» **Your instructions**
Select the lines below containing the word "links".
::: Extracted information
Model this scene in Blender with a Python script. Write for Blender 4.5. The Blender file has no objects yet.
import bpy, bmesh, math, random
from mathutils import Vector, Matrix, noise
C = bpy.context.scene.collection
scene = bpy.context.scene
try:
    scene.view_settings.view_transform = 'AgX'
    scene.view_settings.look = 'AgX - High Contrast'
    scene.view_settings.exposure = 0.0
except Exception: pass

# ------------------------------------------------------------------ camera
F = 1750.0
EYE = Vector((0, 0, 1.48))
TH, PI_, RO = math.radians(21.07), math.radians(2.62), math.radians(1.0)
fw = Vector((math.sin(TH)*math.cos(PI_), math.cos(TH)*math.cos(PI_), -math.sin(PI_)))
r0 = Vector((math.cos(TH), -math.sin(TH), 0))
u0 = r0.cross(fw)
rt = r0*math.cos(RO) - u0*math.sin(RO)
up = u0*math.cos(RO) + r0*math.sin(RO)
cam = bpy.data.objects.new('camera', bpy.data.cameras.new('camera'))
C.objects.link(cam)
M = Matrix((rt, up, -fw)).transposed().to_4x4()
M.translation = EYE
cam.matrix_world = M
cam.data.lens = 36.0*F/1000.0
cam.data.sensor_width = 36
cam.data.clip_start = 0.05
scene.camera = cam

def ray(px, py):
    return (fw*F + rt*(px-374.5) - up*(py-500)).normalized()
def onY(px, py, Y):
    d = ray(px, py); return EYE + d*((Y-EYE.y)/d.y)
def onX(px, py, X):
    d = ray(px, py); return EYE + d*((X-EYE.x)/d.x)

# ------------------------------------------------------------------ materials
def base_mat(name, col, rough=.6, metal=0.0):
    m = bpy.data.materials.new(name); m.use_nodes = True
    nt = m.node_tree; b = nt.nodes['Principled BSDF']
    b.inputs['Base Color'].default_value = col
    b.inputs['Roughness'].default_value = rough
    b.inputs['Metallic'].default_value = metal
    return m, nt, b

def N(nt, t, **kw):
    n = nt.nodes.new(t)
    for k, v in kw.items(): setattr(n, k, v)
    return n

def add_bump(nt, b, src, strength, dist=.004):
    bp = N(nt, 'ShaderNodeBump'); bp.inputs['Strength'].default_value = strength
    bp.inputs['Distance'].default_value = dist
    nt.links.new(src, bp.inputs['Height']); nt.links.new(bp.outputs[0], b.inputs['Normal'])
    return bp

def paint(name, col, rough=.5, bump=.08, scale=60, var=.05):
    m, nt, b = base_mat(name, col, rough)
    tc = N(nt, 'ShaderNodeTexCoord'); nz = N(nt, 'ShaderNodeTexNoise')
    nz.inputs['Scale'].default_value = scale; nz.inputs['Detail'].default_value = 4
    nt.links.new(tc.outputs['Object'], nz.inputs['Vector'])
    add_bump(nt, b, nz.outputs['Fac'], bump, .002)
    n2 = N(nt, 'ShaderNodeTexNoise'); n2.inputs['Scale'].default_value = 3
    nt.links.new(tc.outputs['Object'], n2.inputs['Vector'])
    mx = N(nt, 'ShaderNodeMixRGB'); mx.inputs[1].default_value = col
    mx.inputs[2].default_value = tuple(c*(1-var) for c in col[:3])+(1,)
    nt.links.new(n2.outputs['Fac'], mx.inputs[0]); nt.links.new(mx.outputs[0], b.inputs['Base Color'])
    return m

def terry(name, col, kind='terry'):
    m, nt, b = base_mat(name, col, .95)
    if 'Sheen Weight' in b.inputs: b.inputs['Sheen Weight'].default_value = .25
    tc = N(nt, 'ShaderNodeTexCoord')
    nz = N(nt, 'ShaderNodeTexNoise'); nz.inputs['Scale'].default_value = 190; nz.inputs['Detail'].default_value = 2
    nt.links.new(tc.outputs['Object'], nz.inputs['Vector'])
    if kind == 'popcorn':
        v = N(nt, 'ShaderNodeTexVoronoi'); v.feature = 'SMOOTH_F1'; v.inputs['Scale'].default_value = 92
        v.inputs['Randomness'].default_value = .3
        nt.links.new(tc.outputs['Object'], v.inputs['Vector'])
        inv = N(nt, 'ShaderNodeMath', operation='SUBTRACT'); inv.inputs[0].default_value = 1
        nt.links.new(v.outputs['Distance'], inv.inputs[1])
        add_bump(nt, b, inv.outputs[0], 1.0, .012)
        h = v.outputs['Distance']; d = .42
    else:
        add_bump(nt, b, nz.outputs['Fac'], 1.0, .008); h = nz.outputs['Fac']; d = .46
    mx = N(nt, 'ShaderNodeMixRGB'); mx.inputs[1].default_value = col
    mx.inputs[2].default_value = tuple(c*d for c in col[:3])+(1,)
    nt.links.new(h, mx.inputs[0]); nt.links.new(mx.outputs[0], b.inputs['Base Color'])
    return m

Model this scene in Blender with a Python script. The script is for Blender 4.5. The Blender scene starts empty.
::::::
» **Response to this task**
    nt.links.new(src, bp.inputs['Height']); nt.links.new(bp.outputs[0], b.inputs['Normal'])
    nt.links.new(tc.outputs['Object'], nz.inputs['Vector'])
    nt.links.new(tc.outputs['Object'], n2.inputs['Vector'])
    nt.links.new(n2.outputs['Fac'], mx.inputs[0]); nt.links.new(mx.outputs[0], b.inputs['Base Color'])
    nt.links.new(tc.outputs['Object'], nz.inputs['Vector'])
        nt.links.new(tc.outputs['Object'], v.inputs['Vector'])
        nt.links.new(v.outputs['Distance'], inv.inputs[1])
    nt.links.new(h, mx.inputs[0]); nt.links.new(mx.outputs[0], b.inputs['Base Color'])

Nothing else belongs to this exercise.